Dazi, rialzi dei tassi ed elezioni americane rallentano i mercati

“Mi attendo una fase di stanchezza dei mercati da qui a novembre, tra guerre commerciali, tassi in rialzo ed elezioni di mid-term americane. Se con l’Europa si è delineata una tregua commerciale, con la Cina le cose saranno più complicate e mi aspetto un atteggiamento piuttosto aggressivo da parte dell’amministrazione Usa, anche per fini elettorali”. È l’analisi di Maurizio Novelli, gestore del fondo Lemanik Global Strategy.

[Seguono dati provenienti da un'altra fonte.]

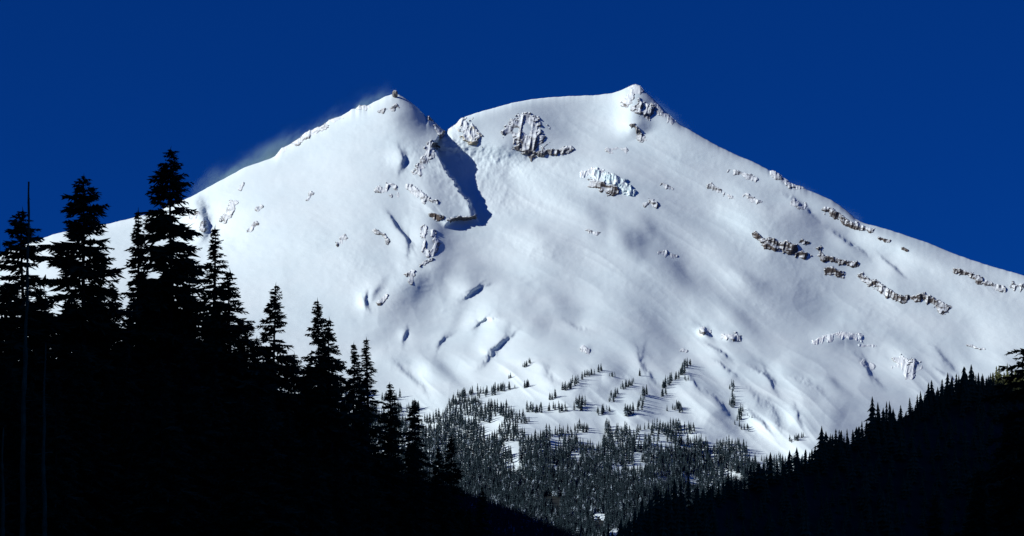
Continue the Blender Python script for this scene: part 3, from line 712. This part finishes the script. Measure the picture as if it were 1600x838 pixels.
snag(45, 284, 150, .25, 7, 'tall bare snag standing clear of the firs at far left', ns=110, lmax=.7, lean=-.55)
snag(70, 536, 140, .20, 8, 'shorter pale snag with crooked twigs right of the tall snag', stubs=(.15, .98), ns=50, lmax=1.3)
snag(6, 668, 130, .17, 9, 'thin snag cut by the left edge of the photo', ns=20, lmax=.6)

# ------------------------------------------------------------------ small conifers for the hillside and the far forest
def small_conifer(name, H, Rb, seed, mat, lev=7, seg=6):
    rs = np.random.RandomState(seed); v = []; f = []
    for i in range(lev):
        t = i/lev; zt = H*(1-.93*t**1.05)+H*.03; zb = zt-H/lev*(1.25+.3*rs.rand()); r = Rb*(t+.10)**.8*rs.uniform(.82, 1.15)
        if i > lev-2: r *= .85
        k = len(v); v.append((0, 0, zt)); o = rs.rand()*6
        for j in range(seg*2):
            th = o+j*math.pi/seg+rs.normal(0, .1); rr = r*(rs.uniform(.8, 1.25) if j % 2 else rs.uniform(.40, .62)); v.append((rr*math.cos(th), rr*math.sin(th), zb+(0 if j % 2 else H/lev*.35)+rs.normal(0, .03*H/lev)))
        for j in range(seg*2): f.append((k, k+1+j, k+1+(j+1) % (seg*2)))
    tv = []; tf = []
    for z, r in ((-2.0, .018*H), (H*.97, .03)):
        for j in range(5): th = j*2*math.pi/5; tv.append((r*math.cos(th), r*math.sin(th), z))
    for j in range(5): tf.append((j, (j+1) % 5, 5+(j+1) % 5, 5+j))
    return (np.array(v), np.array(f)), (np.array(tv), np.array(tf))
def forest(name, pts_, hs, kinds, mat, label, group, cat, n_single, crown_only_stuff_name, stuff_label):
    """pts sorted so that the ones that show largest come first; those are things, the rest one mass"""
    protos = [small_conifer(name, 1.0*10, kk[0]*10, kk[1], mat) for kk in kinds]
    rs = np.random.RandomState(3); ents = []
    for (c, t) in protos:
        e = empty(name, (0, 0, 0)); mesh_obj('crown', *c, mat, e); mesh_obj('trunk', *t, M_BARK, e); ents.append([e, False])
    m = min(n_single, len(pts_)); ki = rs.randint(0, len(kinds), len(pts_)); rot = rs.rand(len(pts_))*6.28; wd = rs.uniform(.85, 1.2, len(pts_))
    for i in range(m):
        k = ki[i] if i >= len(kinds) else i
        e, used = ents[k]
        if used: t = copy_tree(e)
        else: t = e; ents[k][1] = True
        s = hs[i]/10; t.location = tuple(pts_[i]); t.scale = (s*wd[i], s*wd[i], s); t.rotation_euler = (0, 0, rot[i])
        settag(t, label=label(i) if callable(label) else label, category=cat, group=group)
    AV = []; AF = []; k0 = 0
    for i in range(m, len(pts_)):
        (cv, cf), _ = protos[ki[i]]; s = hs[i]/10; ca, sa = math.cos(rot[i]), math.sin(rot[i])
        x = (cv[:, 0]*ca-cv[:, 1]*sa)*s*wd[i]; y = (cv[:, 0]*sa+cv[:, 1]*ca)*s*wd[i]
        AV.append(np.stack([x, y, cv[:, 2]*s], 1)+pts_[i]); AF.append(cf+k0); k0 += len(cv)
    if AV: mesh_obj(crown_only_stuff_name, np.concatenate(AV), np.concatenate(AF), mat, tag=dict(kind='stuff', label=stuff_label))
# right hillside: scatter in world space
rs = np.random.RandomState(17); cand = []
cell = {}
for q in range(12000):
    a = rs.uniform(935, 1790); t = rs.rand()**1.25*.97 if q < 8000 else rs.rand()*.05
    p = hill_point(np.array(a), np.array(t)); x, y, z = p
    u = x/y*F+CU
    if u > 1640 or z < -2.4: continue
    md = (3.2+3.5*vnoise(a*.03, 0, 5)) if t < .10 else 11.5
    kx, ky = int(x//12), int(y//12); bad = False
    for i in (-1, 0, 1):
        for j in (-1, 0, 1):
            for (px, py) in cell.get((kx+i, ky+j), ()):
                if (px-x)**2+(py-y)**2 < md*md: bad = True
    if bad: continue
    cell.setdefault((kx, ky), []).append((x, y)); cand.append((x, y, z-.5, t))
cand = np.array(cand); hh = rs.uniform(14, 25, len(cand)); hh[cand[:, 3] < .05] *= rs.uniform(.45, 1.15, (cand[:, 3] < .05).sum())
tops = HV-F*(cand[:, 2]+hh)/cand[:, 1]
hh *= .55+.8*vnoise(cand[:, 0]*.03, cand[:, 1]*.01, 77)
order = np.argsort(cand[:, 3]*300+0*tops)      # crest trees show whole against the snow
cand = cand[order]; hh = hh[order]; print('hill trees', len(cand))
forest('conifer_tree', cand[:, :3], hh, [(.26, 1), (.31, 2), (.22, 3), (.34, 4), (.28, 5)], M_FOL2, lambda i: 'conifer on the crest of the right hillside with its top against the snow' if cand[i, 3] < .06 else 'conifer of the shaded slope below the crest of the right hillside',
       'conifers of the right hillside', 'tree', 300, 'hillside_forest', 'shaded dark conifer forest covering the right hillside')

# far forest on the foot of the mountain
rs = np.random.RandomState(29)
far = []
def add_far(u, v, h):
    far.append((u, v, h))
CL = [  # clumps: u0,v0,u1,v1, half width, count, height m
 (817, 573, 830, 568, 3, 6, 22), (815, 605, 829, 605, 3, 8, 27), (795, 592, 800, 586, 3, 3, 20), (858, 624, 868, 622, 4, 7, 30), (876, 612, 890, 606, 4, 9, 28), (892, 602, 908, 594, 4, 12, 32), (912, 590, 942, 578, 3, 18, 26),
 (950, 588, 960, 588, 3, 6, 20), (957, 622, 968, 612, 4, 10, 26), (968, 610, 992, 598, 4, 16, 26), (998, 588, 1002, 588, 2, 3, 26), (953, 628, 958, 626, 3, 5, 30), (976, 650, 990, 640, 6, 16, 34),
 (998, 645, 1008, 615, 4, 14, 34), (900, 640, 915, 628, 7, 18, 34), (1036, 608, 1050, 594, 4, 16, 32), (1056, 594, 1070, 580, 4, 14, 30), (1066, 576, 1076, 570, 4, 12, 30), (1036, 622, 1040, 612, 3, 6, 30), (1070, 600, 1075, 590, 3, 3, 20),
 (1142, 610, 1147, 604, 3, 5, 30), (1143, 640, 1147, 615, 4, 16, 30), (1152, 665, 1157, 640, 4, 14, 28), (1160, 650, 1175, 652, 3, 4, 12), (1160, 668, 1170, 672, 4, 6, 22),
 (712, 622, 750, 612, 6, 26, 28), (750, 618, 800, 605, 7, 34, 28), (600, 625, 622, 622, 5, 12, 30), (640, 640, 652, 638, 5, 10, 34), (700, 632, 720, 628, 6, 14, 28), (1232, 690, 1252, 684, 4, 16, 20),
 (908, 548, 922, 547, 2, 5, 10), (1050, 640, 1075, 640, 8, 16, 26), (930, 650, 950, 640, 6, 14, 28), (860, 640, 885, 640, 8, 14, 28), (820, 640, 850, 640, 8, 16, 28)]
for a, b, c, d, wd, nn, h in CL:
    for i in range(nn):
        t = rs.rand(); add_far(a+(c-a)*t+rs.uniform(-1, 1)*wd*1.1, b+(d-b)*t+rs.uniform(-.6, 1)*wd*.7, h*rs.uniform(.6, 1.1))
tl = lambda u: np.interp(u, [560, 600, 640, 660, 690, 700, 740, 790, 810, 850, 900, 960, 1000, 1050, 1090, 1130, 1170, 1190, 1230, 1260], [600, 622, 640, 648, 648, 630, 622, 622, 650, 660, 662, 665, 662, 655, 665, 680, 702, 715, 712, 712])
OPEN = [(795, 700, 16, 8, -.5), (806, 712, 8, 12, 0), (997, 712, 9, 7, 0), (968, 692, 14, 4, 0), (1145, 742, 16, 8, .3), (1080, 752, 16, 8, .5), (835, 670, 7, 5, 0), (1105, 675, 14, 8, .8), (1190, 725, 9, 8, 0), (936, 813, 10, 13, 0), (960, 840, 11, 14, 0),
        (870, 682, 6, 4, 0), (1030, 690, 8, 4, 0), (940, 730, 8, 3, 0), (780, 668, 10, 4, 0), (900, 715, 6, 3, 0), (1060, 700, 8, 3, 0), (850, 640, 10, 8, 0), (1105, 655, 12, 7, .7), (1020, 650, 14, 12, .7)]
cell = {}
for q in range(150000):
    u = rs.uniform(540, 1290) if q < 90000 else rs.uniform(-150, 545); v = rs.uniform(600, 872)
    lim = tl(u)+10*vnoise(u*.06, 0, 9)
    if v < lim: continue
    k = (v-lim)/60
    if k < 1 and vnoise(u*.045, v*.07, 12) > .40+.75*k: continue
    if vnoise(u*.03+9, v*.06, 14)+.25*vnoise(u*.2, v*.2, 15) > (.86 if v < 740 else 1.02): continue
    bad = False
    for cu, cv, ru, rv, sk_ in OPEN:
        if ((u-cu)/ru)**2+((v-(cv+4)-(u-cu)*sk_)/rv)**2 < 1: bad = True
    if bad: continue
    md = 3.4 if v < 715 else 2.9; kx, ky = int(u//6), int(v//6)
    for i in (-1, 0, 1):
        for j in (-1, 0, 1):
            for (px, py) in cell.get((kx+i, ky+j), ()):
                if (px-u)**2+((py-v)*1.0)**2 < md*md: bad = True
    if bad: continue
    cell.setdefault((kx, ky), []).append((u, v)); add_far(u, v, 17+26*rs.rand()**.8*(0.8 if v < lim+25 else 1))
far = np.array(far)
Df = depth(far[:, 0], far[:, 1]); pf = P3(far[:, 0], far[:, 1], Df); pf[:, 2] -= .8
szpx = far[:, 2]/Df*F
single = np.zeros(len(far), bool); nclump = sum(c[5] for c in CL)
score = szpx.copy(); score[nclump:] += 0; score[:nclump] += 3.0; score[far[:, 0] < 600] -= 20
order = np.argsort(-score); pf = pf[order]; fh = far[order, 2]; print('far trees', len(far))
CLL = {0: 'the tiny grove topmost above the centre of the far forest', 1: 'the square dark grove on the snow above the far forest', 7: 'the small pair of trees on the snow knoll',
 6: 'the row that climbs right along the snow crest', 4: 'the stepped row at the left of the snow crest', 5: 'the stepped row in the middle of the snow crest', 15: 'the left slope of the central clump', 16: 'the middle of the central clump',
 17: 'the top of the central clump', 20: 'the top of the upright clump on bare snow', 21: 'the upright clump on bare snow', 22: 'the lower half of the upright clump', 24: 'the last trees right of the upright clump',
 25: 'the left shoulder of the treeline', 26: 'the treeline climbing right from the left shoulder', 29: 'the gap beside the low near fir', 30: 'the sunny knoll beside the right hillside', 10: 'the long grove with striped shadows', 9: 'the short row above the striped shadows'}
cid = np.concatenate([[k]*c[5] for k, c in enumerate(CL)]+[[-1]*(len(far)-nclump)]).astype(int)[order]
def far_label(i):
    k = cid[i]
    if k == 10 or k == -1 or k not in CLL: return 'snow dusted conifer scattered along the broken upper edge of the far forest' if k != -1 else 'snow dusted conifer inside the far forest below the mountain'
    return 'small snow dusted conifer of '+CLL[k]
forest('snowy_conifer', pf, fh, [(.21, 11), (.24, 12), (.18, 13), (.23, 14), (.26, 15)], M_SFOL, far_label,
       'snow dusted conifers of the far forest', 'tree', 300, 'far_forest', 'snow dusted forest covering the foot of the mountain')

# ------------------------------------------------------------------ snow blown off the ridges
def plume(label, u0, v0, u1, v1, y, h_px, dens, seed, thick=160, lift=2):
    a = P3(np.array(float(u0)), np.array(float(v0)), np.array(float(y))); b = P3(np.array(float(u1)), np.array(float(v1)), np.array(float(y)))
    L = float(np.linalg.norm(b-a)); ang = math.atan2(b[2]-a[2], b[0]-a[0]); h = h_px*y/F
    vs = [(x*L, yy*thick, z*h) for x in (0, 1) for yy in (0, 1) for z in (-.25, 1)]
    fs = [(0, 1, 3, 2), (4, 6, 7, 5), (0, 4, 5, 1), (2, 3, 7, 6), (0, 2, 6, 4), (1, 5, 7, 3)]
    m = bpy.data.materials.new('blown_snow'); m.use_nodes = True; n = m.node_tree; n.nodes.clear()
    out = N(n, 'ShaderNodeOutputMaterial'); pv = N(n, 'ShaderNodeVolumePrincipled'); n.links.new(pv.outputs[0], out.inputs['Volume'])
    pv.inputs['Color'].default_value = (.50, .84, 1, 1); pv.inputs['Anisotropy'].default_value = 0.1
    tc = N(n, 'ShaderNodeTexCoord'); sx = N(n, 'ShaderNodeSeparateXYZ'); n.links.new(tc.outputs['Object'], sx.inputs[0])
    mp = N(n, 'ShaderNodeMapping'); mp.inputs['Scale'].default_value = (1, .6, 1.0); mp.inputs['Rotation'].default_value = (0, R(20), 0); mp.inputs['Location'].default_value = (seed*37, 0, 0)
    n.links.new(tc.outputs['Object'], mp.inputs[0])
    mp2 = N(n, 'ShaderNodeMapping'); mp2.inputs['Scale'].default_value = (.6, 1, 1.3); n.links.new(mp.outputs[0], mp2.inputs[0])
    t = noise_node(n, 0.011, 5, .6, vec=mp2.outputs[0])
    def mrange(src, a, b, c=0, d=1):
        r = N(n, 'ShaderNodeMapRange'); r.interpolation_type = 'SMOOTHSTEP'
        r.inputs[1].default_value = a; r.inputs[2].default_value = b; r.inputs[3].default_value = c; r.inputs[4].default_value = d
        n.links.new(src, r.inputs[0]); return r.outputs[0]
    fz = mrange(sx.outputs['Z'], -.05*h, h, 1, 0); fa = mrange(sx.outputs['X'], 0, .22*L); fb = mrange(sx.outputs['X'], L, .8*L)
    fn = mrange(t.outputs[0], .42, .66, .04, 1)
    cur = fz
    p2 = N(n, 'ShaderNodeMath', operation='POWER'); n.links.new(fz, p2.inputs[0]); p2.inputs[1].default_value = 2.2; cur = p2.outputs[0]
    for s in (fa, fb, fn):
        q = N(n, 'ShaderNodeMath', operation='MULTIPLY'); n.links.new(cur, q.inputs[0]); n.links.new(s, q.inputs[1]); cur = q.outputs[0]
    q = N(n, 'ShaderNodeMath', operation='MULTIPLY'); n.links.new(cur, q.inputs[0]); q.inputs[1].default_value = dens; n.links.new(q.outputs[0], pv.inputs['Density'])
    try: m.cycles.volume_step_rate = 1.0
    except Exception: pass
    o = mesh_obj('blown_snow', vs, fs, m, tag=dict(kind='stuff', label=label)); o.location = tuple(a); o.rotation_euler = (0, -ang, 0)
    return o
plume('veil of wind blown snow streaming off the left ridge', 285, 322, 628, 148, 9950, 50, .026, 1)
plume('thin wisp of blown snow right of the right summit', 992, 138, 1085, 212, 10750, 20, .005, 2)
plume('thin veil of blown snow on the right skyline', 1225, 286, 1350, 352, 10250, 22, .008, 3)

Negli Stati Uniti è iniziata una fase che porterà a una collisione tra debito e sua sostenibilità e le recenti critiche di Trump verso le intenzioni della Fed di continuare nel rialzo dei tassi confermano il populismo finanziario che sostiene il ciclo economico e politico dell’amministrazione Usa. Nella fase iniziale di questo ciclo, il debito ha iniziato a risalire ma il suo costo era rimasto fermo, adesso il debito continua a salire ma anche il suo costo lo sta facendo. Nel frattempo gli Stati Uniti cercano di spingere altri paesi come la Cina e l’Europa ad adottare il modello americano di crescita dei consumi interni per sostenere un ciclo dell’economia mondiale ormai insostenibile con il solo debito privato e pubblico degli Usa. Con la minaccia dei dazi cercano dunque di spingere i paesi esportatori a consumare più prodotti americani e a stimolare la domanda interna, riducendo il risparmio e l’avanzo commerciale. I giapponesi e i tedeschi non hanno però modificato il loro modo di essere e probabilmente anche i cinesi faranno lo stesso.
“Per quanto riguarda l’immediato futuro, continuiamo ad assistere alla dicotomia tra mercati sostenuti dai buy back e mercati che si muovono in modo meno dirigistico”, spiega Novelli. “Il risultato è che l’America continua a salire mentre l’Europa è entrata in una fase di ombra e gli emergenti sono in fase ribassista. In questo contesto, sono solo gli americani a festeggiare, nella speranza che le minacce sui dazi possano indurre il resto del mondo a sostenere l’America first“.
Oggi tutto il mondo è appeso al trend del debito americano. Il dollaro è ormai in una banda di fluttuazione da mesi, l’oro è compresso tra 1200 e 1300 dollari da circa due anni, tutte le borse (tranne quelle Usa) sono tendenzialmente in una fase di side market o, peggio ancora, in ribasso. Gli spread sul credito sono però già in allargamento da circa sei mesi e i tassi stanno salendo un po’ ovunque. Il Pil americano ha evidenziato il suo picco ciclico con il dato del secondo trimestre e da qui in avanti si riporterà verso il suo tendenziale di crescita del 2%, con evidenti implicazioni negative per il dollaro e possibile rimbalzo tecnico per le asset class emergenti. Le elezioni di mid-term produrranno una pausa ai listini Usa, con Trump che ha dichiarato che renderà gli sgravi fiscali permanenti, ma solo dopo le elezioni e in caso di vittoria.
“Il mercato del credito ha iniziato a evidenziare che siamo sul picco del ciclo finanziario e il Pil americano dovrebbe confermare che abbiamo toccato anche il picco del ciclo espansivo dell’economia mondiale”, spiega Novelli. “Per questo motivo abbiamo iniziato ad accumulare posizioni long sui treasury a 10 e 30 anni, ad acquistare bonds dei paesi emergenti in dollari e euro e manteniamo una posizione short sugli equity markets, in particolare su DAX e Eurostoxx. La posizione valutaria evidenzia una posizione short su dollaro vs euro del 7%, ma la strategia è orientata ad aumentare tale esposizione nelle fasi di rafforzamento del dollaro”.